Steven Eisenhauer, a 22-year-old UW-Madison senior studying international business and entrepreneurship, said he and partner Don Muehlbauer are seeking investors to get their search engine company off the ground.

“We’re better than Google because our system lets users decide which words in a string are most important,” Eisenhauer said boldly. “They are called ‘weighted keywords’ and they give better results on the first page.”

Eisenhauer, who has been doing web design projects since he was 12, said he might be interested in becoming a Metro Innovation Center tenant.

“This might be a good place to grow,” mused Eisenhauer, who said product is in beta and already has a core of users. “Right now, we need some investors so we can bring in another programmer.”

Down the hall, Dan Gartenberg, a 23-year senior psychology student, was explaining how his “Proactive Sleep” iPod alarm clock application measures a individual’s sleep cycles. His rapt listener was none other than former UW-Madison Chancellor John Wiley.

Using sleep-cycle data, Gartenberg explained, the alarm clock would awaken users in a period of light sleep so they could get up more refreshed than if they’d been roused from a deep sleep.

“We’re still testing it to figure out the proper algorithms,” explained Gartenberg, who said he has long been interested in human-machine interactions and worked in a UW-Madison psych lab for three years.

Wiley, an inventor himself, was clearly impressed by Eisenhauer and Gartenberg’s efforts.

“There is some fabulous stuff here,” he said. “And the Metro Innovation Center is exactly what we need. I hope they fill up not only these 10 suites but the whole block with start-ups.

“I’m very proud of these students. The amount of creativity here is amazing.”

Wiley, a former Wisconsin Alumni Research Foundation board member, had some special advice for Eisenhauer when he spoke with him. Wiley urged the young businessman to coordinate his patent efforts with WARF to help fend off potential challenges from companies like Google.

Wiley is now interim director of the Wisconsin Institutes for Discovery. He is also teaching public policy courses as an education professor and lecturing at the La Follette School of Public Affairs.
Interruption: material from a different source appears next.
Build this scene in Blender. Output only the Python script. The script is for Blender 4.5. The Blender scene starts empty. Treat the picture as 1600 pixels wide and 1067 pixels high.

As for Wisconsin Relics, president Bryon Shannon said his lifestyle apparel company celebrates Wisconsin and its young pioneers.

“I don’t know a thing about writing code,” said Shannon, a 22-year-old senior who will be receiving his degree in management and real estate.

“But it could be good to be in an environment like this just to rub shoulders with other entrepreneurs,” he said with a grin.

URP’s Hyer said he is confident that start-ups will soon be filling the suites at the East Side incubator, which has been open for less than a month.

He said Accelerate Madison, a IT networking and business support group, will host a job and vendor fair at the Metro Innovation Center on April 23rd.

“That should help get the word out to the right people,” he said.

Hyer said the down economy might also give the center a boost as laid-off IT workers with an entrepreneurial bent pursue ideas and attempt to turn them into companies.